9. Innocence and Wrath

Man, as far as these sort of one-minute intros go—which is usually not very far at all—“Innocence and Wrath” totally kills it, Celtic Frost setting up what is about to take place over the next eight/kinda nine songs in an appropriate manner. So, yes, it’s huge, dramatic, eerie, ominous, and important. It’s everything a good Celtic Frost intro should be. I like “Innocence and Wrath.”

8. Eternal Summer

The happiest of song titles to be found here, unless it just means the sun will burn the shit out of your crusted flesh, which it probably does, as this simple thrasher closes off the original side 1 of the album with Frost in their speedy mode, Warrior death-grunting away, the riffs very much like “Jewel Throne” or “Circle of the Tyrants” but who’s complaining? This is a whole new sound Celtic Frost were laying down, and even the songs like this one, that have a bit less staying power than the classics, still had a vibe and sound like no other band out there.

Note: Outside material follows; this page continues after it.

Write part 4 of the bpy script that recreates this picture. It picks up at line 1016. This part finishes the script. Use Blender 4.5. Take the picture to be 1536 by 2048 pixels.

7. (Beyond the) North Winds

Celtic Frost mastered a certain tempo on this album, and it’s the one that “(Beyond the) North Winds” uses, the band plodding along faster than mid but slower than high, creating a sludgey thrash, a death waltz. Sure, this is one of the songs that you’re less likely to remember from this album, but it’s a killer nonetheless.

6. Fainted Eyes

Not sure what I like more, that suddenly loud bass in the verse, or the fact that the band is playing fast as hell here, the fellas in Frost laying down a fast thrasher that sounds Lemmy-approved right outta the gates, although by the time the band reaches the mid-point of this five-minute song, they take things down to that familiar To Mega Therion mid-paced tempo—although with the frantic bass drums still leading the charge—and give the listener what approximates respite in Tom Warrior’s tortured mind.

5. Necromantical Screams

I always enjoyed muttering the “word” “necromantical” to myself while listening to this song, which closes off To Mega Therion perfectly. It’s huge, slow, dramatic and really makes the listener feel like whoever the hell was creating these songs must have been artists following the muse, way ahead of their time. And they were. The closing seconds sound like the band just throwing down their instruments and walking away, mission accomplished, masterpiece created.

4. Dawn of Megiddo

In which Celtic Frost really started to expand their horizons, and in doing so, they expanded all of our horizons, “Dawn of Megiddo” not only slowing things down to a sludge crawl but also opening things up cinematically with various instrumentation and effects that suddenly made this psycho thrash/proto-DM sound like… something else entirely. Something smart. Something massive. At their best, Celtic Frost songs are more like life or art than songs, and “Dawn of Megiddo” was an early example of that.

3. Jewel Throne

For some reason, I tend to forget this song exists even though it’s basically a classic; I guess “The Usurper”’s excitement puts me in a bit of a stupor for the next few minutes every single time I spin this incredible album. That’s a shame, because no one should be missing out on “Jewel Throne”’s killer DM riffing, stutter-step thrash groove, or “Circle of the Tyrants”-ish tempo changes. The fast parts are Frost at their raging best.

2. The Usurper

Celtic Frost absolutely destroyed with “The Usurper,” the album’s first track after the instrumental intro “Innocence and Wrath.” With all the slow-to-mid-paced tempos, crushingly heavy riffs, and the occasional female vocals, this song sums up this album perfectly. It’s a huge, beautiful monolith, one that has shades and hues, but you need to get through the occasionally ham-fisted proto-death delivery to find them. Plus, the death grunt of all death grunts to close things off. Perfect.

1. Circle of the Tyrants

Nothing short of an absolute extreme metal classic, “Circle of the Tyrants” deserves every single word of praise ever drunkingly muttered its way, every bang of the head sent in solemn respect, every single damn air drum hit it has inspired. It deserves it all, and it deserves more: blast it in public spaces, crank it at hockey games, play it at all our funerals. Nothing less than one of the greatest metal songs ever written.